I went to try it but unfortunately requires license to be activated before trying out.
This is great! I’ve been diving deep into local models that can run on this kind of hardware. Been building this exact same thing, but for complete recordings of meetings and such because, why not? I can even run a low-end model with ollama to refine and summaries the transcription. Even combining with smaller embedding models for a modern, semantic search. It has surprised me how well this works, and how fast it actually is locally.

Hopefully we will see even more locally run AI models in the future with a complete package.

This is an ad for speech-to-text app that you need to pay for

Spokenly is free (one time fee of $0) and does the same (and even more)

I'm deaf, so I test a lot of speech to text and transcription apps from an accessibility point of view.

My answer to "why have a monthly subscription" would be that you need capabilities that Whisper doesn't handle well, like real-time transcription in noisy environments.

That's not the niche you're targeting here, though. :)

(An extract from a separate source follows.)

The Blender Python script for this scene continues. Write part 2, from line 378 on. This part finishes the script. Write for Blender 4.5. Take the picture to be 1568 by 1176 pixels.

My experience is that Whisper - not being built for real time speech to text - isn't as good at it as other tools are. You can hack something together by stacking together progressively more audio frames to feed to Whisper to give it context, but IME, you're going to get better results from a model that's designed for real-time STT in the first place, or by using a service like Azure Speech to Text which has excellent noise resilience... but which is also an ongoing cost which would justify a subscription. Real-time Whisper also devours your battery quickly.

That said - while I've had very good experiences with Parakeet in MacWhisper, I'm curious if you evaluated Apple's SpeechAnalyzer APIs at all. It's unfortunately limited macOS/iOS/iPadOS 26+ since it's a new API, but it's on device, has comparable quality of results to Whisper Large v3 Turbo and Parakeet, and seems to be better on battery usage.